If the HS pubkey and the onion CN were both in the cert, and signed over by that same key all corresponding to the url the TBB is currently attempting to validate, that would seem fine to me. No interaction with the controller (which may not even be accessible [1]) needed to get the HS descriptor (pubkey). Security is limited to 80-bits, or the future wider proposal. It's also a TBB specific extension. All other browsers pointed at socks5 somewhere will still rightly fail, unless adopted upstream (which MSIE won't do) or via standards. Note that this is not 'turning off the warnings for all .onion', it's recognizing that attestation of the HS key is sufficient to show ownership of that service. Whereas under various attacks a traditional selfsigned cert is not.
Ah, great. Adding the pubkey to the cert is a nice idea, as well.
M. Finkel: habit, where we're conditioning the younger generation to click-through,
It's suggested the right training is to teach the contexts in which they should care... banking, email, accounts, etc... and then to in fact just click through (everyday browsing) unless they're under a context where they actually care. Even though you have the helmet, you train and care wear a helmet for racing, not walking. The mandantory warnings are there for people who care about their context, not those who don't. My beef is that it requires more than one click in FF to get through.

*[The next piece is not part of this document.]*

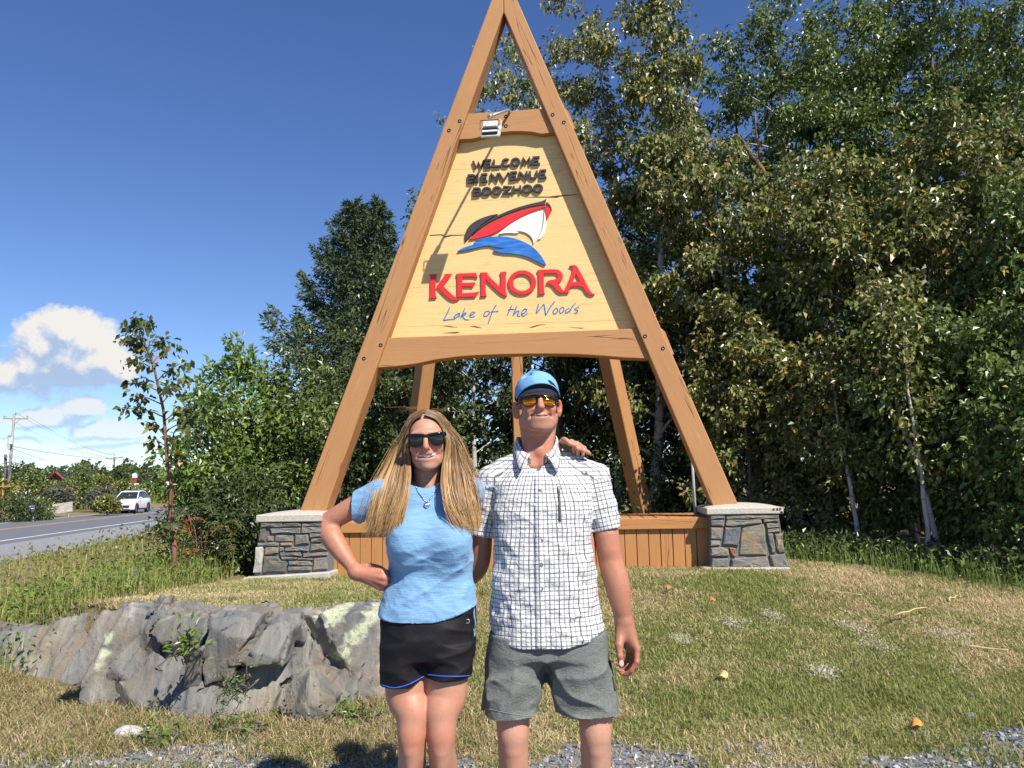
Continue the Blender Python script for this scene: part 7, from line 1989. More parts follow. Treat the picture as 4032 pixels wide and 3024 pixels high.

Understood and I agree (though I'm not sure that analogy is great but oh well ;) ). With regard to the warning, I think I'm most opposed to it because it's so unuseful to most people. We're already using TOFU for this, so if there was a single button that makes it simple for the common-case, then I'd be happy with that.
This still raises the unfortunate question of whether anyone knows what to do if they get the invalid cert warning from their bank's website, but that's for another thread.
To be clear, I think it's critically important that the user is told when security assumptions are broken, but I'm opposed to keeping the current error page if we have the ability to make it better. I hope this was understood in my email, but maybe I failed at that. I don't want to get rid of the error message, but I want Tor to be able to provide a way for operators to use TLS certs where these certs provide the necessary assurances and don't cause the error condition. Where, as a result, a user will only see the cert error if the operator intended them to see it or if the connection was MITM. I think we all agree on this.
Yes, I did say "Eliminating self-signed certificate errors when connecting to hidden service sites will be a significant usability improvement.". I guess that was poorly worded and I didn't take into account operators/administrators who want their users to see the error and add a special exception for their cert, sorry. I simply want a way for a HS operator to be able to create a self-signed cert for their website and not force every visitor to their site to add an exception for that cert.